• _To do_: Begin at the first line and end at the line containing "LOGO = ink('#17191f', 0.6)". Extract exactly those lines.

■ ■ ■ ■ ■

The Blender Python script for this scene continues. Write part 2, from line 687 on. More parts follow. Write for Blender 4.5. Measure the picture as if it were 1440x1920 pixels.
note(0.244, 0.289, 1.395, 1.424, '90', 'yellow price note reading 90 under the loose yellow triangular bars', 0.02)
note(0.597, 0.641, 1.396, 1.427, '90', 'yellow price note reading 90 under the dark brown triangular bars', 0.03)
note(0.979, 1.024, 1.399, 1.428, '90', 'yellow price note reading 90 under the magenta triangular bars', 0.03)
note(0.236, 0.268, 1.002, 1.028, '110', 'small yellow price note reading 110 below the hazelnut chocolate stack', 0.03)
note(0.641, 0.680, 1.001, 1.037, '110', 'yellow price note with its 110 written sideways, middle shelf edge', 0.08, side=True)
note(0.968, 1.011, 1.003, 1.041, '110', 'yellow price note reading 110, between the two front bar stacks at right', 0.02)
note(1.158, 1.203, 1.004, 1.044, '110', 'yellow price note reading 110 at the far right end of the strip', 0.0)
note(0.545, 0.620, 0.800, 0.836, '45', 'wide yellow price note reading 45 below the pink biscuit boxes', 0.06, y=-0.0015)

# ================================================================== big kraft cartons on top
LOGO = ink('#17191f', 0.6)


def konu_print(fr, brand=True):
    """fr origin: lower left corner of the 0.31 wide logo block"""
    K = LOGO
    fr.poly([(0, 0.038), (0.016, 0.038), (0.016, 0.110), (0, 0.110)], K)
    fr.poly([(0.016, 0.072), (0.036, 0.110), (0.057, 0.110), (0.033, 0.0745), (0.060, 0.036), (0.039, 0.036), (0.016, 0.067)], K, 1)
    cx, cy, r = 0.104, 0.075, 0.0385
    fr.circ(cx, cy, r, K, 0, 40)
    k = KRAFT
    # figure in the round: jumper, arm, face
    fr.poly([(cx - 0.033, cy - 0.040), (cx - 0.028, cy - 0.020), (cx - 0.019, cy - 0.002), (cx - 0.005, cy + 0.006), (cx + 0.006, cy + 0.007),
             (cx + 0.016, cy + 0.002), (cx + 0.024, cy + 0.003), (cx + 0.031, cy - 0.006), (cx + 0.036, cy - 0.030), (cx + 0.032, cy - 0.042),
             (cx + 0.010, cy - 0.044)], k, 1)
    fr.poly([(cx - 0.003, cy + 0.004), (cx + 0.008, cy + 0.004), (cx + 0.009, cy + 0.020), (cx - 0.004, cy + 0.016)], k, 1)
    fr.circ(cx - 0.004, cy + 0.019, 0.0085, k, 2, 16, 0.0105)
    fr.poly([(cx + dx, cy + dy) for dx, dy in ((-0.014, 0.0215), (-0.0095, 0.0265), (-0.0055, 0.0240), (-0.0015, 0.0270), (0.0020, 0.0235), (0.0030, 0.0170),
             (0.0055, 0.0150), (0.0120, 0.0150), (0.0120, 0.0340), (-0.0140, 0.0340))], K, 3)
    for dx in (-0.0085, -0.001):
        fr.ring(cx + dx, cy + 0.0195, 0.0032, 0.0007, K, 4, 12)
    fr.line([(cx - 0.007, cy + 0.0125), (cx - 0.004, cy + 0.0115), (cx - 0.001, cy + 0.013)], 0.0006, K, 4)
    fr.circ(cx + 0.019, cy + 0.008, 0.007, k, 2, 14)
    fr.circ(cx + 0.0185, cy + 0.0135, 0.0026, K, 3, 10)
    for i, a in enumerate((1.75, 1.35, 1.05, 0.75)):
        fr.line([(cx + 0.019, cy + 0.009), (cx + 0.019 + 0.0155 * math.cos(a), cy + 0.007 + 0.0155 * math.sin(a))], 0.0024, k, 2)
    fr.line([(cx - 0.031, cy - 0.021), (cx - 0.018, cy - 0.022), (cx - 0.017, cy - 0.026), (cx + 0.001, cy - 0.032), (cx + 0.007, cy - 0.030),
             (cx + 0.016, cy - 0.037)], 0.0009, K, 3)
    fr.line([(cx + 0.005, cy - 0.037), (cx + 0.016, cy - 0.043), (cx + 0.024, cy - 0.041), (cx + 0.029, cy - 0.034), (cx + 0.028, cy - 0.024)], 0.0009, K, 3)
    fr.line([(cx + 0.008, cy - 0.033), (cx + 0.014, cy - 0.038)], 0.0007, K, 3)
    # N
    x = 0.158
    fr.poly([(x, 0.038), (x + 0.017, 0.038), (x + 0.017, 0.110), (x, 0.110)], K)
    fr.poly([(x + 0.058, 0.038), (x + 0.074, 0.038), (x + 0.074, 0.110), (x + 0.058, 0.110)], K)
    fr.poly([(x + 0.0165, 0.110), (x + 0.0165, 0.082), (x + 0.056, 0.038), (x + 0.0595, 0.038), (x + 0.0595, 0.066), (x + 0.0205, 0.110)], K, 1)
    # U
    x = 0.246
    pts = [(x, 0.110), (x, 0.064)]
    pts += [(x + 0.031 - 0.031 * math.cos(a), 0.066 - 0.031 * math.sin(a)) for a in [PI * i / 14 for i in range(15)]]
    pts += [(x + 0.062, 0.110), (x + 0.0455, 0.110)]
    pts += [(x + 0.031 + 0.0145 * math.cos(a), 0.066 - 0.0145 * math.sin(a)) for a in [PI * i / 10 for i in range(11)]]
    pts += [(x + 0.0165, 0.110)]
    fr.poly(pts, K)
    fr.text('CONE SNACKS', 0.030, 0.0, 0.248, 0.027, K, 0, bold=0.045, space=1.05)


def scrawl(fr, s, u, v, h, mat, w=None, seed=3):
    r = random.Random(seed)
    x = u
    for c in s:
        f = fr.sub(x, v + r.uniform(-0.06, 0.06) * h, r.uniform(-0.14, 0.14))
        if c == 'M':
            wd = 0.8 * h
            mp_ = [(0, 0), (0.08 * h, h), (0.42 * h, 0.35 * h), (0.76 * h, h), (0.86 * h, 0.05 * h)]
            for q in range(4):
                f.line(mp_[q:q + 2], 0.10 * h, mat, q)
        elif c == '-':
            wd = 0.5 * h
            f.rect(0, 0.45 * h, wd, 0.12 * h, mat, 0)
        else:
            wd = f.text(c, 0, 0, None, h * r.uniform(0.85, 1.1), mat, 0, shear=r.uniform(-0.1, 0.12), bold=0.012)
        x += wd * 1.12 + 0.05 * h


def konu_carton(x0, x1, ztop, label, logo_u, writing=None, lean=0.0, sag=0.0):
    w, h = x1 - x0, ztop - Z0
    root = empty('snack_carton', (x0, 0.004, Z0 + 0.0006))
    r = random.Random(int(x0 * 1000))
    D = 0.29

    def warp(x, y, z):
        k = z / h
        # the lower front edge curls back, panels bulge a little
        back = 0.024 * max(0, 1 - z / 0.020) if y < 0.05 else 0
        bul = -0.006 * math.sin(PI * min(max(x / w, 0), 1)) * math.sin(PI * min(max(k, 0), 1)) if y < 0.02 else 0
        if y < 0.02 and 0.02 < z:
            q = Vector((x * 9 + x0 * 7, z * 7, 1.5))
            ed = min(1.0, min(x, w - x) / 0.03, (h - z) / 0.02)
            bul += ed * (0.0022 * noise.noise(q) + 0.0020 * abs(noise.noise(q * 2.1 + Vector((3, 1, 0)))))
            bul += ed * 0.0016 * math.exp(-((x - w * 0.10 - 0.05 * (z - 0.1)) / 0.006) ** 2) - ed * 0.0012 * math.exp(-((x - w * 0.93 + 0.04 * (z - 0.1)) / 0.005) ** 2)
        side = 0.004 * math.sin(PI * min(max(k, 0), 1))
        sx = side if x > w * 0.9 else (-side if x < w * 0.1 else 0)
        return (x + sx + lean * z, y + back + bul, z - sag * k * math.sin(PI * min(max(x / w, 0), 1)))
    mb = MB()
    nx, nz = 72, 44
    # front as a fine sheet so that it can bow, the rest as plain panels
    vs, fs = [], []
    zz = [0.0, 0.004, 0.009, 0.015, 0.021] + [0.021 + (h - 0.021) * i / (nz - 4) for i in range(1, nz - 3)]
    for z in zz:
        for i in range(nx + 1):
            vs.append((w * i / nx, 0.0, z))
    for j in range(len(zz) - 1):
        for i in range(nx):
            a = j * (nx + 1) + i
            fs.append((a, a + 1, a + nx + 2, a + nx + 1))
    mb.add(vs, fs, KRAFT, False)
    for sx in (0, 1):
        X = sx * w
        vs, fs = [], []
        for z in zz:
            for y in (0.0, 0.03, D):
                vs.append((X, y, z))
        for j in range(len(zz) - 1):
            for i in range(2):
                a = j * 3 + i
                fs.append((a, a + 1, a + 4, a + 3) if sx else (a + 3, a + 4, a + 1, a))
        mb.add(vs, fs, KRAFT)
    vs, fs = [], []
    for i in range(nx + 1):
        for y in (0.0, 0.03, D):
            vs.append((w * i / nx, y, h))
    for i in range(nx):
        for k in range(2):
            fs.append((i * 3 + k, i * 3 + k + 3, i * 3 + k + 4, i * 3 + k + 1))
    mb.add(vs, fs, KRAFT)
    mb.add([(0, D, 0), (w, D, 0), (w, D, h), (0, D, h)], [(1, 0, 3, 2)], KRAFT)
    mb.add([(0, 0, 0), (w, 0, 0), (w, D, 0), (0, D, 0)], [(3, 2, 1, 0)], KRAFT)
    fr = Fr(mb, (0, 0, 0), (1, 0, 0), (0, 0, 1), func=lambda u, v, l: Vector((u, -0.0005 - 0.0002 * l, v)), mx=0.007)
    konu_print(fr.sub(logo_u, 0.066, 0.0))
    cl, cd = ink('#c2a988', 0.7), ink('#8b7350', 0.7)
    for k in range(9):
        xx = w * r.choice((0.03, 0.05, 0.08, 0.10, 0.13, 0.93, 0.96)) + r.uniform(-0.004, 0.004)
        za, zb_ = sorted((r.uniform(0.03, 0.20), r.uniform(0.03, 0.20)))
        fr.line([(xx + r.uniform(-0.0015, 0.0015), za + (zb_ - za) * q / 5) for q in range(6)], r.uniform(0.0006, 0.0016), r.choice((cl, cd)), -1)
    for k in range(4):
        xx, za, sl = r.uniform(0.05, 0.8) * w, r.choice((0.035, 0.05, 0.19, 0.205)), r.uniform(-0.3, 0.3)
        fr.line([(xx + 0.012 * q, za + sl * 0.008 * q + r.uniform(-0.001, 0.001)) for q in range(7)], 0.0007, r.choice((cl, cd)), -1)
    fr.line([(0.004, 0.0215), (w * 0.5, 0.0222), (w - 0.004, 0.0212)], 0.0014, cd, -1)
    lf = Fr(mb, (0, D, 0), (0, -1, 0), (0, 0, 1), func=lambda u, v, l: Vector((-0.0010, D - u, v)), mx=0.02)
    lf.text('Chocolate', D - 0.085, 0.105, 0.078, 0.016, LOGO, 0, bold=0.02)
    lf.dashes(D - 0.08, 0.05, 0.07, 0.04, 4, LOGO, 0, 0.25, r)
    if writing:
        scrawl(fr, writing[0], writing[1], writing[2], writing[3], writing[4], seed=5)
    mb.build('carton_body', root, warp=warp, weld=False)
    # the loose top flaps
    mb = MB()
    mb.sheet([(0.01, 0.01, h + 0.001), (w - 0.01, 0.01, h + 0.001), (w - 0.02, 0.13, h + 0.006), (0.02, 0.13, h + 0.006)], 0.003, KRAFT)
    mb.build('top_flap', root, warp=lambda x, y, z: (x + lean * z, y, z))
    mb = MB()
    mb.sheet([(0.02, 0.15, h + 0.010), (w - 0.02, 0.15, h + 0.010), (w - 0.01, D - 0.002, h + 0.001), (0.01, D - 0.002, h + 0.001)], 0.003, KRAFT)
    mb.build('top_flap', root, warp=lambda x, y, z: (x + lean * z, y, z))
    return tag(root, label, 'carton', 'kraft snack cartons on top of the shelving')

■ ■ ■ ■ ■

• _The reply_:
The Blender Python script for this scene continues. Write part 2, from line 687 on. More parts follow. Write for Blender 4.5. Measure the picture as if it were 1440x1920 pixels.
note(0.244, 0.289, 1.395, 1.424, '90', 'yellow price note reading 90 under the loose yellow triangular bars', 0.02)
note(0.597, 0.641, 1.396, 1.427, '90', 'yellow price note reading 90 under the dark brown triangular bars', 0.03)
note(0.979, 1.024, 1.399, 1.428, '90', 'yellow price note reading 90 under the magenta triangular bars', 0.03)
note(0.236, 0.268, 1.002, 1.028, '110', 'small yellow price note reading 110 below the hazelnut chocolate stack', 0.03)
note(0.641, 0.680, 1.001, 1.037, '110', 'yellow price note with its 110 written sideways, middle shelf edge', 0.08, side=True)
note(0.968, 1.011, 1.003, 1.041, '110', 'yellow price note reading 110, between the two front bar stacks at right', 0.02)
note(1.158, 1.203, 1.004, 1.044, '110', 'yellow price note reading 110 at the far right end of the strip', 0.0)
note(0.545, 0.620, 0.800, 0.836, '45', 'wide yellow price note reading 45 below the pink biscuit boxes', 0.06, y=-0.0015)

# ================================================================== big kraft cartons on top
LOGO = ink('#17191f', 0.6)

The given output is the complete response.